Thecodontia (meaning "socket-teeth"), now considered an obsolete taxonomic grouping, was formerly used to describe a diverse "order" of early archosaurian reptiles that first appeared in the latest Permian period and flourished until the end of the Triassic period. All of them were built somewhat like crocodiles, but with shorter skulls, more erect pose and usually somewhat lighter. The group includes the ancestors of dinosaurs, pterosaurs, and crocodilians, as well as a number of extinct forms that did not give rise to any descendants. The term "thecodont" is still used as an anatomical description of the tooth morphology seen in these species and others.

"Thecodonts" are characterized by certain shared primitive features, such as the antorbital fenestra (an opening on each side of the skull between the eye sockets and the nostrils) and teeth in sockets. The name "thecodont" is Greek for "socket-tooth," referring to the fact that thecodont teeth were set in sockets in the jawbones; an archosaurian characteristic that was inherited by the dinosaurs. While the taxon "Thecodontia" is obsolete, the term "thecodont" remains in use as an anatomical description of teeth in bony sockets; in addition to species formerly in this group (such as crocodiles and dinosaurs), mammals also possess thecodont dentition, which evolved independently.
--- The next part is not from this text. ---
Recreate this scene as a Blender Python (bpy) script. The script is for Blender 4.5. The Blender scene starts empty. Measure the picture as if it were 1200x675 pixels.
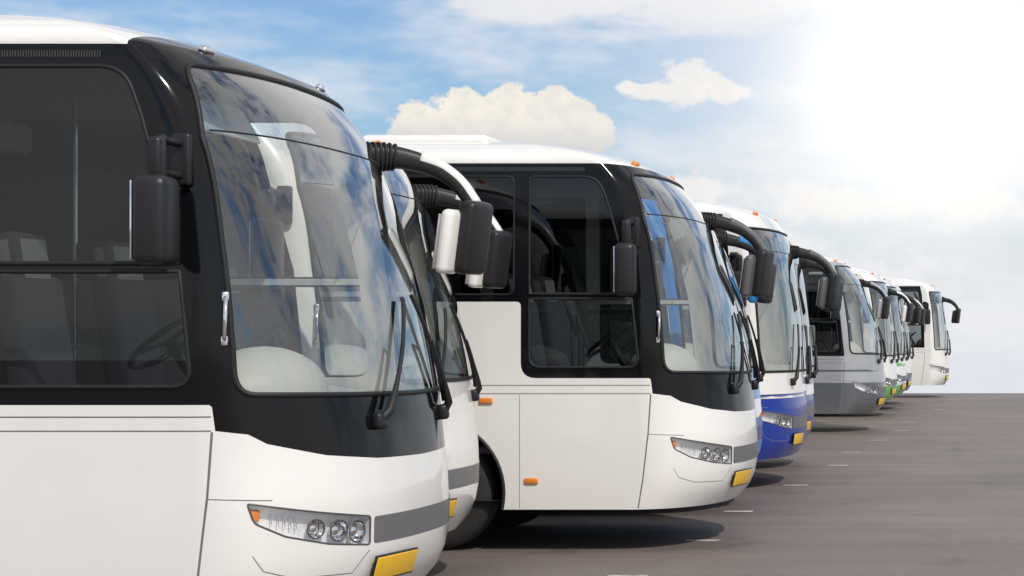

They constitute an evolutionary grade of animals, a "wastebasket taxon" for any archosaur other than a crocodilian, a pterosaur, or a dinosaur (any basal archosaur). Because the cladistic paradigm only recognises monophyletic taxa as natural groups, and because thecodonts are a paraphyletic group (they include among their descendants animals that are not thecodonts), the term is no longer used as a formal name by most paleontologists, but it can still be found in older (and even fairly recent) books as a convenient shorthand for the basal archosaurs.